You have to block the "end result" from your brain. Stop thinking about why you should or shouldn't talk to someone. You're terrified because you have convinced yourself something bad will happen. Sometimes you just have to react before you mentally stop yourself from walking up to someone.

But again, the first step here isn't trying to get dates. It's getting your self-esteem up....like vikkor said, you might want to do something for your image, join a gym, ect. At the same time, while reading self-help books, make sure you're being more proactive then just reading about it.

And there's so many awful dating books & articles out there(especially written by women). But there's some good stuff floating around too.
0 Replies
 
thoke
 
  1  
Reply Mon 28 Jan, 2008 04:03 pm
Slappy... Yeah, I'm pretty sceptical about dating books etc. I'm sure there are good ones out there somewhere, but there's definitely a lot of bullshit, and I'm not sure how to find the good stuff.

I do intend to be proactive, and not just sit at home reading about my problems. This book encourages you to set exercises for yourself and actually get out and do things that you'd normally be too scared to do, while monitoring your thinking and using CBT techniques to overcome anxiety. A counsellor recommended it to me about a year ago, so I reckon I may have some success with it.

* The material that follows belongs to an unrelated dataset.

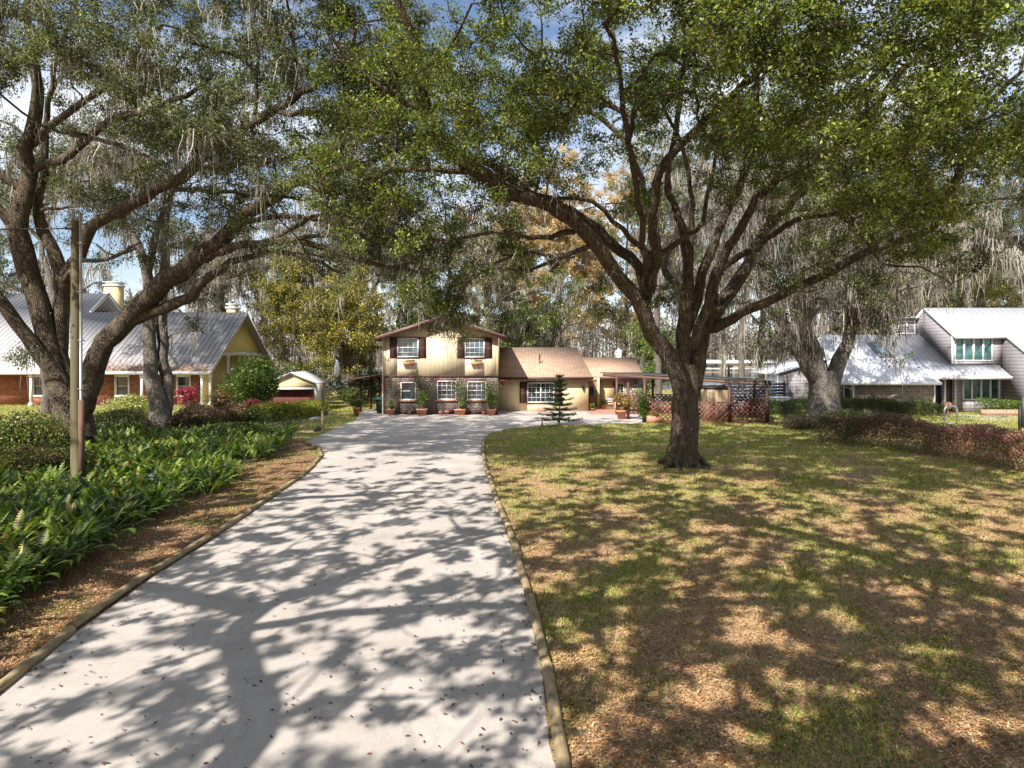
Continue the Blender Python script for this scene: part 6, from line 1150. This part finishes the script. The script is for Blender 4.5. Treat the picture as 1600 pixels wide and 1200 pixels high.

As for my image, I'm not too worried about that. I'm a bit skinny, but I think I look okay. I don't have the time or money to go to the gym anyway.


Vikorr, thanks for all the tips but I'm not sure I can use many of them. I'm pretty busy these days, the landlord won't allow pets, I probably don't have enough confidence to go to the gym to build up confidence (not that I have a body image problem anyway) etc.


Does anybody have any specific advice about what I should do in the short-term about Rachel? Should I just carry on with the friendly banter while I sort out my seep-seated psychological problems, or should I try telling her that I still like her and I want to see her?
0 Replies
 
Slappy Doo Hoo
 
  1  
Reply Mon 28 Jan, 2008 04:55 pm
Like in my first response, say something like, "the emails have been fun, but we should plan on getting together soon to do something, before I forget what you look like. Here or there? Let's flip a coin." Or, if there are any good events coming up soon, you could try to plan it around that.

Don't tell her you like her, or you want to see her because you want a relationship. That's the point of trying to get together with her in person . It's a test, and a step in the right direction.

And next time you get an email, make yourself not respond for a few days or so. Not to play games, but to get yourself used to it.
0 Replies
 
vikorr
 
  1  
Reply Mon 28 Jan, 2008 05:09 pm
That last advice of Slappy's is very good (if of course, you feel able to do so)
0 Replies
 
thoke
 
  1  
Reply Mon 28 Jan, 2008 05:13 pm
Okay, I'll give that a go. Thanks, Slappy.